__REQUIREMENT__. Identify each line containing the word "script" and copy it.

__DATASET__.
╭──
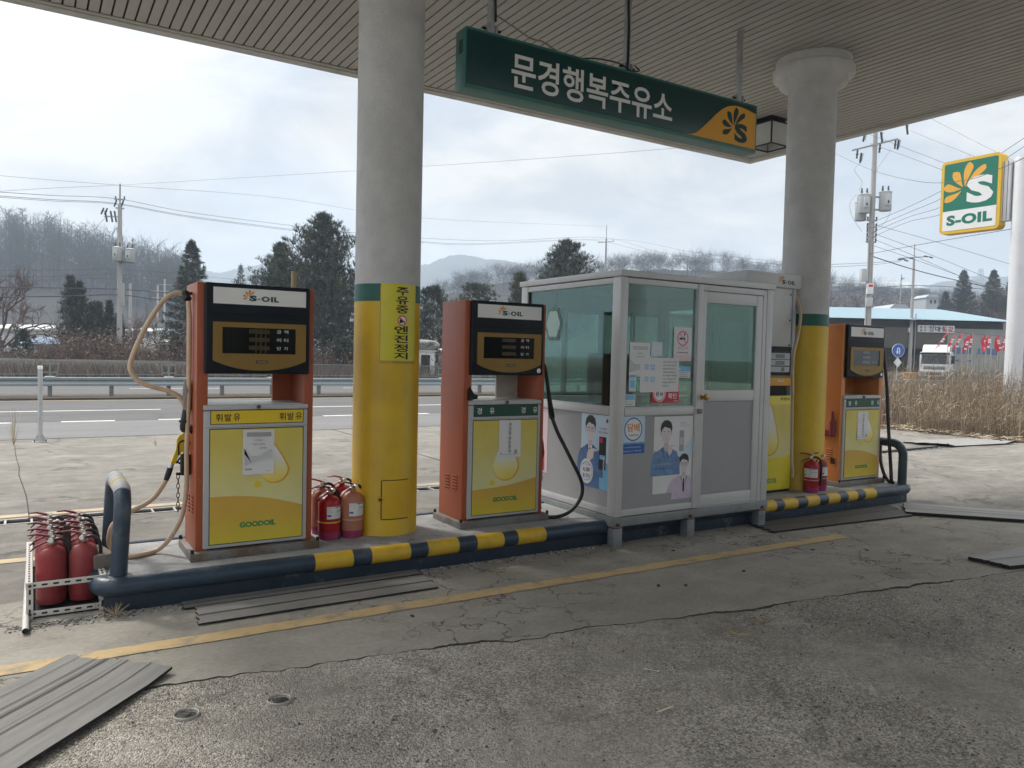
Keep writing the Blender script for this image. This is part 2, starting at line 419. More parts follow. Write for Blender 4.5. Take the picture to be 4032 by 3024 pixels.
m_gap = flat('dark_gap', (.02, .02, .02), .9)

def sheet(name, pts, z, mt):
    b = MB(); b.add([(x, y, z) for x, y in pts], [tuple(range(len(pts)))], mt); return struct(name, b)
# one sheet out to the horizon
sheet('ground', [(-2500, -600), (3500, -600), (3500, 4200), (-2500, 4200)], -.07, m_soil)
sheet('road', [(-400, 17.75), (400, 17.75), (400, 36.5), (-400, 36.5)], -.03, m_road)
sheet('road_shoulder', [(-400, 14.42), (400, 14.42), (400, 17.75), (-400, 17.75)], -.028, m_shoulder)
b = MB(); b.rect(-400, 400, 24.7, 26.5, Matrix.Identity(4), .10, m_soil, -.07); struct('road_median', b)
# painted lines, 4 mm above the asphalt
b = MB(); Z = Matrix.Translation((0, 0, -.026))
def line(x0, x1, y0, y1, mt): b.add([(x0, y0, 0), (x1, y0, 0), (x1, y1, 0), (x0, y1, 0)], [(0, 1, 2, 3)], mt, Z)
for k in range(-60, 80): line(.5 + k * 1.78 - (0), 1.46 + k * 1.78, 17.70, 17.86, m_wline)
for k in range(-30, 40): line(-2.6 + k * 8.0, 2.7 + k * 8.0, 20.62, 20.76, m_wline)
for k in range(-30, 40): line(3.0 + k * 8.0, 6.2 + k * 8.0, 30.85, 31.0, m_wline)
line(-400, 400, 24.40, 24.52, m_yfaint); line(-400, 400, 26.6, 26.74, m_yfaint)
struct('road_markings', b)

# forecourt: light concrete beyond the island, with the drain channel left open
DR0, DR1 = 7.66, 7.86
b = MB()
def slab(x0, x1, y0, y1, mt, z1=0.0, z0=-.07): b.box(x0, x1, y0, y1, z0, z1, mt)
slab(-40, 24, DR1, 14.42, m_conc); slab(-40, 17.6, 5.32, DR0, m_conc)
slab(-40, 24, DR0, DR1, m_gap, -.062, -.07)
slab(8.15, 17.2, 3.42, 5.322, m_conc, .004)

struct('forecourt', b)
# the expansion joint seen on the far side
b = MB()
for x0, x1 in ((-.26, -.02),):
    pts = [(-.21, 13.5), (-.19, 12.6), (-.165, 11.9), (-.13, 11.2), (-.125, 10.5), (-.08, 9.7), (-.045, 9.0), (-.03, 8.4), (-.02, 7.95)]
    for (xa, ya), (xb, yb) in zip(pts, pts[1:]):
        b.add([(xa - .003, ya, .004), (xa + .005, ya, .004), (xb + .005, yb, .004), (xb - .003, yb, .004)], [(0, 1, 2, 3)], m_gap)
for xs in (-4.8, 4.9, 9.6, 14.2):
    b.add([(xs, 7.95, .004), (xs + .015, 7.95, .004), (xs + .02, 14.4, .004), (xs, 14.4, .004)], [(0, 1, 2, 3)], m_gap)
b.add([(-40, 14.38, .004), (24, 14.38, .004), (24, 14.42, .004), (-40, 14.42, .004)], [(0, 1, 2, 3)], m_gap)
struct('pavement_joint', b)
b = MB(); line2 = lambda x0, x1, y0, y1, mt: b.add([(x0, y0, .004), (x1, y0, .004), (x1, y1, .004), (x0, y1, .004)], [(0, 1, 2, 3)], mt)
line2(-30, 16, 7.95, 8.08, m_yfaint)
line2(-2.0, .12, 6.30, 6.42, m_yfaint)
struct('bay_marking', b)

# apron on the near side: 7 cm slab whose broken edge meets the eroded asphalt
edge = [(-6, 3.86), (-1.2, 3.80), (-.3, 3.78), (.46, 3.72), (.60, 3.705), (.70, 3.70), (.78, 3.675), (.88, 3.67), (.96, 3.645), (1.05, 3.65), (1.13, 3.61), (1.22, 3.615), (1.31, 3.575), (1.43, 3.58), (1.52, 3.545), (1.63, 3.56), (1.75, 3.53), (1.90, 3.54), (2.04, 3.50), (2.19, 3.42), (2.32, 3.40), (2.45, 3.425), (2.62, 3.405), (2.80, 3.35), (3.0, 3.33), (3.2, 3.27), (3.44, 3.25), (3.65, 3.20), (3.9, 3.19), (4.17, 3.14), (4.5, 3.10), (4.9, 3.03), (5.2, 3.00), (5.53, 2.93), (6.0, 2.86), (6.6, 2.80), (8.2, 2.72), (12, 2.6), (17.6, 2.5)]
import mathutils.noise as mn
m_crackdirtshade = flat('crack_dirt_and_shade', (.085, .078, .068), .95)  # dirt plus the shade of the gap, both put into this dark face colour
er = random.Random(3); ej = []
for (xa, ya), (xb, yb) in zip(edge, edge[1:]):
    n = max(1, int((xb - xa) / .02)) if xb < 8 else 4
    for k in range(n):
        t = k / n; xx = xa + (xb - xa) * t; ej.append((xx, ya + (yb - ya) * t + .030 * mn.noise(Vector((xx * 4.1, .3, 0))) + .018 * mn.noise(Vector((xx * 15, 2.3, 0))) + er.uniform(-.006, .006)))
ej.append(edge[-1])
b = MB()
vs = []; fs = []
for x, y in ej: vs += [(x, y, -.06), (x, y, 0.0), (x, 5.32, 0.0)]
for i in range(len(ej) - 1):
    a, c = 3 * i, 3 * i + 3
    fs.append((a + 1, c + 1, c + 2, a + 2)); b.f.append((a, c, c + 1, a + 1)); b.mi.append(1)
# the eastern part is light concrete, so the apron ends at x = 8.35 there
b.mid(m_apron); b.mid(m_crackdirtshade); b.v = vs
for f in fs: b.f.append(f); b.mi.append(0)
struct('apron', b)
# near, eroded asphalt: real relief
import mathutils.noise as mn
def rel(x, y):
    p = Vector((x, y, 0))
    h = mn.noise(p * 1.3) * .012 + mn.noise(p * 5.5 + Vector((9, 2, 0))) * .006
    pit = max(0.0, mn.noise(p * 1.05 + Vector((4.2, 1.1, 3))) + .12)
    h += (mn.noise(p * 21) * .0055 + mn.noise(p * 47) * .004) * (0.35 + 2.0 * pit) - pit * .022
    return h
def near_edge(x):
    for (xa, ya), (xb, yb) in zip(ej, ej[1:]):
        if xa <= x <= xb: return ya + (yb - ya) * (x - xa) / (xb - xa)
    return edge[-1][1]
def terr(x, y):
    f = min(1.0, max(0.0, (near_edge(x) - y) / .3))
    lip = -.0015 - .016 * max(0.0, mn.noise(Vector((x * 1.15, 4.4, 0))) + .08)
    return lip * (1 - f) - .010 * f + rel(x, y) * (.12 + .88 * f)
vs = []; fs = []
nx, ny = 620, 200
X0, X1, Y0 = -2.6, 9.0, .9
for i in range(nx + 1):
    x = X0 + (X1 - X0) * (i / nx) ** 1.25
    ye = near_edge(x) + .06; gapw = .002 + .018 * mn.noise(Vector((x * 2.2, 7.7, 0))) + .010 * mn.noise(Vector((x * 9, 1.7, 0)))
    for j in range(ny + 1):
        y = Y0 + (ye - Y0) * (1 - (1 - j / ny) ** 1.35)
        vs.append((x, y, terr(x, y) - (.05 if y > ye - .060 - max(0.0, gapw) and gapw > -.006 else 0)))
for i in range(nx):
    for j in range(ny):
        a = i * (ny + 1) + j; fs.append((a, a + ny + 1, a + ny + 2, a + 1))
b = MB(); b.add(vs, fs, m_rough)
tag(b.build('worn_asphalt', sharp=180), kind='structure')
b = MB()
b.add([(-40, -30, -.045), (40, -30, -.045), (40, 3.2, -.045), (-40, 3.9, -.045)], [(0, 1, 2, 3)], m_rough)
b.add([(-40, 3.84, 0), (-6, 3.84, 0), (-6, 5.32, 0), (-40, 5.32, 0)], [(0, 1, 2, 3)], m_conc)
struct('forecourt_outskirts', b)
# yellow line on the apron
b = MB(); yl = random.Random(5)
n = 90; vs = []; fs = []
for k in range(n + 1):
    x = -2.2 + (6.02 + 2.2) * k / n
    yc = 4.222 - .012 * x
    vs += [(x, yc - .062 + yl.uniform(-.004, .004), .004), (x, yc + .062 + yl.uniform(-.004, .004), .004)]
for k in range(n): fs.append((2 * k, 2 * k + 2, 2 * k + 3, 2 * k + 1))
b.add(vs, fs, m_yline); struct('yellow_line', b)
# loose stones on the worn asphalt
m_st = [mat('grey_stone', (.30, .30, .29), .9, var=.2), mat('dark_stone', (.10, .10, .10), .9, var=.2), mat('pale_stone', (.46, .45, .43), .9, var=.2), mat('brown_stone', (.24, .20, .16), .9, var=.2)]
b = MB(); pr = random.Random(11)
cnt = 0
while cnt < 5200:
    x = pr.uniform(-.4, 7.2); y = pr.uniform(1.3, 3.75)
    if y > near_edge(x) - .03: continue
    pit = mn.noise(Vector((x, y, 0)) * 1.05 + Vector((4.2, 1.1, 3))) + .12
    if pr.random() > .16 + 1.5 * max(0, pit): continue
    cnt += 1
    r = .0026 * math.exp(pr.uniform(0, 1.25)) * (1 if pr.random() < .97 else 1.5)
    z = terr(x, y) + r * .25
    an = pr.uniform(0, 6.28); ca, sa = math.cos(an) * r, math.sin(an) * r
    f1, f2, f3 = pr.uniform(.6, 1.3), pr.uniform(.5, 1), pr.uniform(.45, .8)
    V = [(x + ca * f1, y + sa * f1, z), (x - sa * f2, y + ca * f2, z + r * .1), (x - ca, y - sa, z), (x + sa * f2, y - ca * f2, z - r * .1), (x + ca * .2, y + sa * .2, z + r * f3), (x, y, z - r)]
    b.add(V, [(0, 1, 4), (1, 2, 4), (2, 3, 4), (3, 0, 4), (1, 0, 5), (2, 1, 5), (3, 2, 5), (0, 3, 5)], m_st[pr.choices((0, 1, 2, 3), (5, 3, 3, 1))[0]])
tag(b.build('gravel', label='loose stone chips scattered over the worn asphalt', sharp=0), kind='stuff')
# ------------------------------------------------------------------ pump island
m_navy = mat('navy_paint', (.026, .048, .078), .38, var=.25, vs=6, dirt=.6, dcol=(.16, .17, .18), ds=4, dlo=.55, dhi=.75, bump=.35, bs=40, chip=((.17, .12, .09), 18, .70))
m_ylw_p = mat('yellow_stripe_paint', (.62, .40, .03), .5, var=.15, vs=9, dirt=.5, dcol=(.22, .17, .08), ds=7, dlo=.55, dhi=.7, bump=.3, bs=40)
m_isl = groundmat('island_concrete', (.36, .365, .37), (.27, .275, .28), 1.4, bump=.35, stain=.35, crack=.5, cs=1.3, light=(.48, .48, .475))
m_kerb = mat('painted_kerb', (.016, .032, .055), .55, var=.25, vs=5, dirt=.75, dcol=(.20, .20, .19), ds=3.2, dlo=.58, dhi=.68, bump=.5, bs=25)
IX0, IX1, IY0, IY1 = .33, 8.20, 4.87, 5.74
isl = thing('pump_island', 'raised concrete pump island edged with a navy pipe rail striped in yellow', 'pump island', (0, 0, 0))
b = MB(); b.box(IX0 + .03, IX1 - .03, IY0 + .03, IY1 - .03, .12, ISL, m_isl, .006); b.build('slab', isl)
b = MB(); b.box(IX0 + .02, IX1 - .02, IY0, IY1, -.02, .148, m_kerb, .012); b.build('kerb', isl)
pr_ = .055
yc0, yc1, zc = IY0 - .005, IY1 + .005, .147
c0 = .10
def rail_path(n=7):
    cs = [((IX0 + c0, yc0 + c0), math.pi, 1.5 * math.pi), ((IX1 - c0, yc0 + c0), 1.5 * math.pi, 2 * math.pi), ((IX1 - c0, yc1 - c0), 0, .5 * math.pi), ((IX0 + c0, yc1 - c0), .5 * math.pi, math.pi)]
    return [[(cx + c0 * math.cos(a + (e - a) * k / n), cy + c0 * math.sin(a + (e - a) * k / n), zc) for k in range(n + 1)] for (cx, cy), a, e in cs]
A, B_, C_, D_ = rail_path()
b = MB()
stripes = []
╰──
╭──
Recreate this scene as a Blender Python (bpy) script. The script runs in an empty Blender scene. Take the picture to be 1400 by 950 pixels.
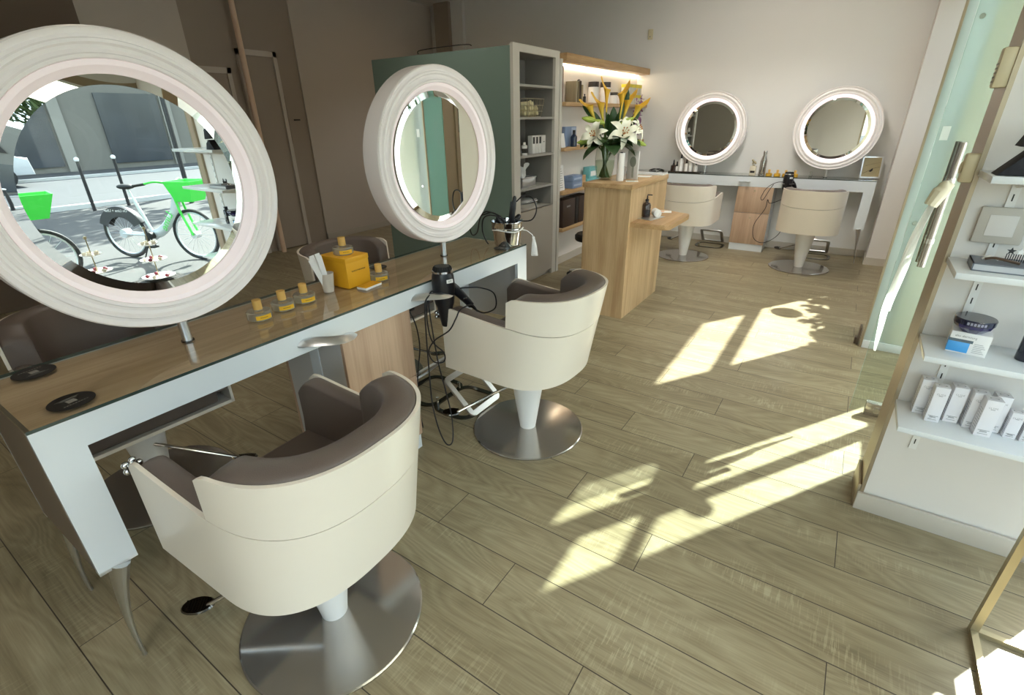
╰──
__EXERCISE SOLUTION__.
Keep writing the Blender script for this image. This is part 2, starting at line 419. More parts follow. Write for Blender 4.5. Take the picture to be 4032 by 3024 pixels.
Recreate this scene as a Blender Python (bpy) script. The script runs in an empty Blender scene. Take the picture to be 1400 by 950 pixels.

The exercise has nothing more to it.